The Reserve Bank of India (RBI) said on Thursday it would resume selling securities under the market stabilisation scheme (MSS) from May 3, after a gap of nearly four months, to mop up excess liquidity from the banking system.

The RBI said it would increase the notified amount of 91-day t-bill auctions conducted every week by 15 billion rupees. The notified amounts of the two-weekly 182-day and 364-day t-bills have been increased by 10 billion rupees each.

Bond dealers said the move, which will see 25 billion rupees more being mopped up weekly, would knock prices down on Friday, with some expecting the benchmark 10-year bond yield to cross the psychologically key 7.50 percent mark in the first week of May.

"This step was long overdue as the system is awash with liquidity and it could lead to inflation expectations building up," said Rajat Kumar, head of fixed income at Standard Chartered Bank.

"At a time when, globally, rates are headed up and commodity prices are rising, this step is justified," he said.

The 10-year bond yield closed at 7.42 percent on Thursday. Kumar expects it to touch 7.55 percent by the end of next week after the market digests 100 billion rupees of fresh government bonds.

Liquidity has increased in the banking system due to fund flows into the record-breaking stock market, prompting intervention by the central bank to keep exports competitive.

Cash surpluses with banks, as reflected in the central bank's daily reverse repo auction, rose to 643.80 billion rupees as of Thursday, compared with 352.05 billion on April 17.
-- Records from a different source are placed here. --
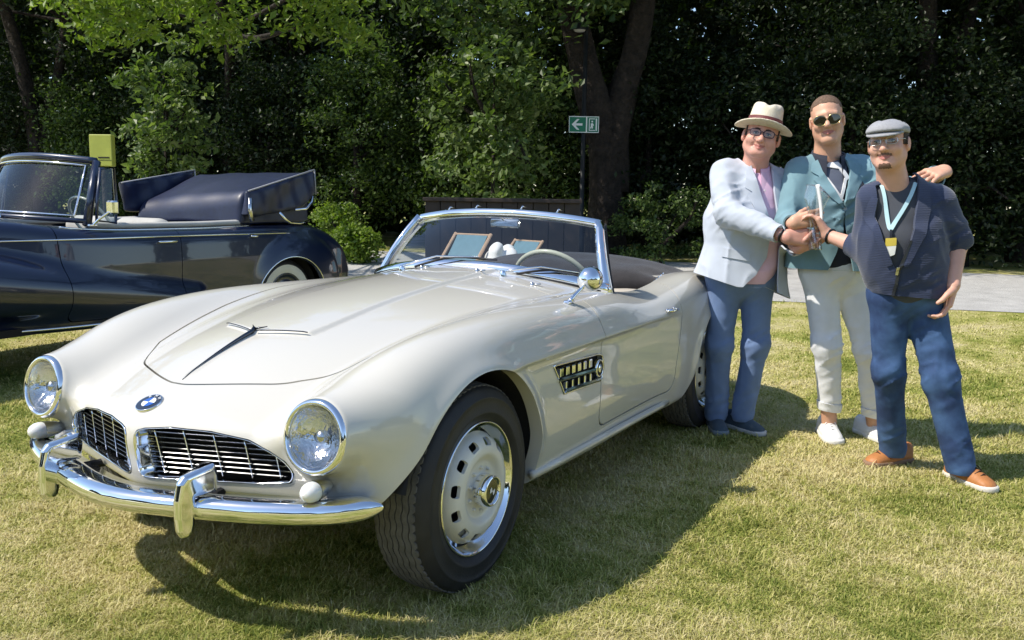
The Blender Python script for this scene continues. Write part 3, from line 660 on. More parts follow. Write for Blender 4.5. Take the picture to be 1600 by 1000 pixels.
    mb = MB(); mb.add(*lathe_geo([(.0, -.075), (.196, -.075), (.2, -.05)], (0, 0, 0), (0, 1, 0), 40)); mb.build('brake_drum', M['black_gap'], w)
    mb = MB()
    for k in range(10):
        t = k/10*2*math.pi; mb.add(*lathe_geo([(.0055, .004), (.0055, .014), (.003, .017), (0.0001, .017)], (.072*math.cos(t), 0, .072*math.sin(t)), (0, 1, 0), 8))
    fine(mb.build('wheel_nuts', M['cream_matte'], w))
    mb = MB(); mb.add(*lathe_geo([(.053, .008), (.054, .032), (.052, .050), (.047, .058), (.043, .056), (.040, .050)], (0, 0, 0), (0, 1, 0), 40))
    for k in range(2):
        t = .5+k*math.pi; c = np.array([.055*math.cos(t), .034, .055*math.sin(t)]); Rr = np.array([[math.cos(t), 0, -math.sin(t)], [0, 1, 0], [math.sin(t), 0, math.cos(t)]])
        mb.box(c, (.034, .018, .026), Rr, .005)
    mb.build('hub_cap', M['chrome'], w, True)
    mb = MB(); mb.add(*lathe_geo([(.0405, .050), (.02, .052), (.0001, .0525)], (0, 0, 0), (0, 1, 0), 32)); mb.build('hub_badge', mat('hub_black', (.012, .013, .016), .15, coat=1), w, True)
    mb = MB(); 
    for q in (0, 2):
        a = np.linspace(q*math.pi/2, (q+1)*math.pi/2, 8); mb.add(np.array([[0, .0535, 0]]+[[.016*math.cos(t), .0535, .016*math.sin(t)] for t in a]), [(0, i+1, i+2) for i in range(7)])
    fine(mb.build('hub_badge_quarters', mat('badge_white', (.8, .8, .8), .3), w))
    return w
def copy_wheel(w, root, loc, s):
    o = bpy.data.objects.new('wheel', None); COL.objects.link(o); o.parent = root; o.location = loc
    o.rotation_euler = (0, RNG.uniform(0, .5), 0) if s > 0 else (0, 0, math.pi)
    for c in w.children:
        d = c.copy(); COL.objects.link(d); d.parent = o; d.name = c.name.split('.')[0]
        if 'kind' in c: d['kind'] = c['kind']
def _bisect(mk, lo, hi, shape):
    lo = np.full(shape, lo, float); hi = np.full(shape, hi, float)
    for _ in range(20):
        m = (lo+hi)/2; ins = body_f(mk(m)) < 0; lo = np.where(ins, m, lo); hi = np.where(ins, hi, m)
    return lo if shape != (1,) else float(lo[0])
def surf_x(y, z, x0=.8):
    """body front surface x at (y, z); arrays welcome"""
    y = np.atleast_1d(np.asarray(y, float)); z = np.broadcast_to(np.asarray(z, float), y.shape); return _bisect(lambda m: np.stack([m, y, z], -1), x0-.5, x0, y.shape)
def surf_y(x, z):
    x = np.atleast_1d(np.asarray(x, float)); z = np.broadcast_to(np.asarray(z, float), x.shape); return _bisect(lambda m: np.stack([x, m, z], -1), .5, .95, x.shape)
def surf_z(x, y):
    x = np.atleast_1d(np.asarray(x, float)); y = np.broadcast_to(np.asarray(y, float), x.shape); return _bisect(lambda m: np.stack([x, y, m], -1), .4, 1.1, x.shape)
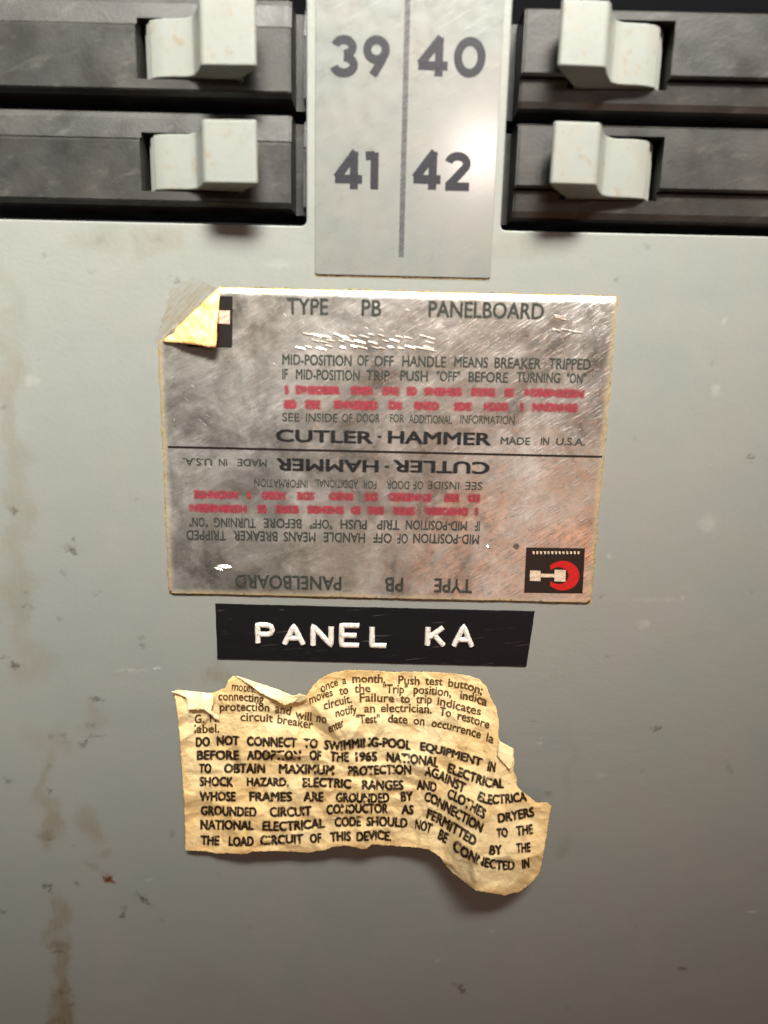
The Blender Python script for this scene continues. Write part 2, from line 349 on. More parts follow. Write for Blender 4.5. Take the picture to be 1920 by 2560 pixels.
# ------------------------------------------------------------------ breakers
HP = .0012                                   # plateau height over cover
zl41 = P(360, 348, HP).z; zl39 = P(360, 62, HP).z; PITCH = zl39-zl41
print('pitch by lines', PITCH, 'numbers', P(1000, 143).z-P(1000, 428).z)
k_ = PITCH/.0254
HB = PITCH*.965                              # body height
xl = P(728, 380, HP).x; xr = P(1290, 400, HP).x
zc41 = zl41-(HB/2-.0069*k_); zcr = P(1675, 482, HP).z+(HB/2-.0069*k_)
print('left centre', zc41, 'right centre', zcr)
ZBT = P(360, 516, .0).z-zc41
print('zbt', ZBT, HB/2)
def lx(px, py, h, x0): return P(px, py, h+HP).x-x0
HX0 = lx(352, 400, .0008, xl); TX0 = lx(506, 380, .0078, xl); TX1 = lx(644, 380, .0082, xl)
BZ1 = P(420, 334, .0015+HP).z-zc41; BZ0 = P(420, 474, .0015+HP).z-zc41; TZ1 = P(575, 298, .008+HP).z-zc41; TZ0 = P(575, 458, .008+HP).z-zc41
print('handle', HX0, TX0, TX1, BZ0, BZ1, TZ0, TZ1)
rx_ = [-(P(x, 400, h+HP).x-xr) for x, h in ((1655, .0008), (1497, .0078), (1378, .0082))]
LEFT = (HX0, TX0, TX1, BZ0, BZ1, TZ0, TZ1); RIGHT = (rx_[0], rx_[1], rx_[2], -.0054, .0060, -.0066, .0049)
print('right handle', rx_, [zcr-P(1600, y, .0015+HP).z for y in (350, 500)], [zcr-P(1440, y, .008+HP).z for y in (305, 460)])
def breaker(label, cx, cz, flip, tip_dx=0.0):
    HX0, TX0, TX1, BZ0, BZ1, TZ0, TZ1 = RIGHT if flip else LEFT
    """origin at the centre of the body front; +x end points to the number strip before flipping"""
    k = PITCH/.0254; zbt = ZBT
    def pf(a=0.0):
        t = HB/2
        return [(t, -.020), (t, -.0022+a), (t-.0004, -.0012+a), (t-.0016, -.0006+a), (t-.0066*k, -.0001+a), (t-.0067*k, -.0012+a), (t-.0070*k, -.0012+a),
            (t-.0071*k, .0008+a), (t-.0077*k, .0012+a), (t-.0212*k, .0012+a), (t-.0213*k, .0009+a), (t-.0215*k, .0010+a), (zbt+.0010, .0007+a), (zbt+.0001, -.0006+a), (zbt, -.0200)]
    def clip(pr, z0, z1):
        o = []
        for i in range(len(pr)-1):
            (za, ha), (zb, hb) = pr[i], pr[i+1]
            if z0 <= za <= z1: o.append((za, ha))
            for z in ((z1, z0)):
                if (za-z)*(zb-z) < 0: o.append((z, ha+(hb-ha)*(z-za)/(zb-za)))
        if z0 <= pr[-1][0] <= z1: o.append(pr[-1])
        return o
    verts = []; faces = []
    def extr(pr, x0, x1, caps=True, closing=True):
        n = len(pr); b = len(verts)
        for x in (x0, x1):
            for z, h in pr: verts.append((x, -h, z))
        for i in range(n if closing else n-1):
            j = (i+1) % n; faces.append((b+i, b+j, b+n+j, b+n+i))
        if caps: faces.append(tuple(b+i for i in range(n))); faces.append(tuple(b+n+i for i in range(n-1, -1, -1)))
    # local x: number-strip side end of plateau at x=0, body goes to -x
    xe = 0.0; hx1 = TX1-.004; hx0 = HX0; hz1, hz0 = (BZ1+.0002, BZ0-.0006) if flip else (BZ1+.0006, BZ0-.0003)
    x_far = -.090
    pr = pf()
    extr(pr, x_far, hx0); extr(pr, hx1, xe-.0004)
    lowp = pf(-.0004); extr(lowp, xe-.0004, xe)
    top = clip(pr, hz1, 1); bot = clip(pr, -1, hz0)
    for seg in (top, bot):
        zc = seg[-1][0] if seg is top else seg[0][0]
        # wall of the hole
        s2 = list(seg)
        if seg is top: s2 = s2+[(zc, -.020)]
        else: s2 = [(zc, -.020)]+s2
        extr(s2, hx0, hx1, caps=False)
    # shoulder running under the number strip
    sh = pf(-.0042); extr(sh, xe+.0022, xe+.022)
    extr([(HB/2, -.020), (HB/2, -.0085), (ZBT, -.0085), (ZBT, -.020)], xe-.001, xe+.023)
    # floor of the handle well
    b = len(verts); verts.extend([(hx0, .009, hz0), (hx1, .009, hz0), (hx1, .009, hz1), (hx0, .009, hz1)]); faces.append((b, b+1, b+2, b+3))
    t = thing('circuit_breaker', label, 'circuit breaker', (cx, -HP, cz), 'circuit breakers either side of the number strip')
    me = bpy.data.meshes.new('body'); me.from_pydata(verts, [], faces); me.materials.append(M_BLACK)
    bm = bmesh.new(); bm.from_mesh(me); bmesh.ops.recalc_face_normals(bm, faces=bm.faces)
    bm.to_mesh(me); bm.free()
    body = link(bpy.data.objects.new('body', me), t)
    bv = body.modifiers.new('b', 'BEVEL'); bv.width = .00018; bv.segments = 2; bv.limit_method = 'ANGLE'
    # handle: profile (x,h) extruded along z
    e0 = hx0*1000; a0 = TX0*1000; a1 = TX1*1000+tip_dx
    arc = [(e0+.6, -5), (e0+.9, -2.6), (e0+1.5, -2.3), (e0+1.6, -1.2), (e0+2.3, -.9), (e0+2.6, .2), (e0+4.0, .9), (e0+6.0, 1.45), (a0-4.4, 1.75)]
    tip = [(a0-2.6, 2.4), (a0-1.2, 4.6), (a0-.1, 7.4), (a0+.5, 7.9), (a1-.5, 8.3), (a1, 7.7), (a1-.3, 6.9), (a1-5.2, 0.0), (a1-6.2, -5)]
    prof = arc+tip
    ve = []; fa = []; n = len(prof)
    for s in (1, -1):
        for x, h in prof:
            f = max(0, min(1, (h-1.6)/5)); z = (BZ1+(TZ1-BZ1)*f) if s > 0 else (BZ0+(TZ0-BZ0)*f)
            ve.append((x*.001, -h*.001, z))
    for i in range(n): j = (i+1) % n; fa.append((i, j, n+j, n+i))
    fa.append(tuple(range(n))); fa.append(tuple(range(2*n-1, n-1, -1)))
    me = bpy.data.meshes.new('handle'); me.from_pydata(ve, [], fa); me.materials.append(M_HANDLE)
    bm = bmesh.new(); bm.from_mesh(me); bmesh.ops.recalc_face_normals(bm, faces=bm.faces); bm.to_mesh(me); bm.free()
    hd = link(bpy.data.objects.new('handle', me), t)
    bv = hd.modifiers.new('b', 'BEVEL'); bv.width = .00045; bv.segments = 3; bv.limit_method = 'ANGLE'; bv.angle_limit = R(25)
    me.polygons.foreach_set('use_smooth', [True]*len(me.polygons))
    wn_ = hd.modifiers.new('w', 'WEIGHTED_NORMAL')
    if flip: t.rotation_euler = (0, math.pi, 0)
    return t
for lab, x, z, fl in (('lower black breaker beside the 41, its pale grey handle pointing right', xl, zc41, False),
                      ('upper black breaker beside the 39, its pale grey handle pointing right', xl+P(728, 100, HP).x-xl, zc41+PITCH, False),
                      ('lower black breaker beside the 42, its pale grey handle pointing left', xr, zcr, True),
                      ('upper black breaker beside the 40, its pale grey handle pointing left', xr, zcr+PITCH, True)):
    breaker(lab, x, z, fl)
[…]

Until the middle of March, the central bank was pumping in money through the daily repo auction amid tight liquidity conditions caused by lower government spending, robust demand for bank credit and redemption of five-year India Millennium Deposits.

In January, inter-bank call rates touched a three-and-a-half-year high of 8 percent, forcing many banks to increase short-term deposit and lending rates.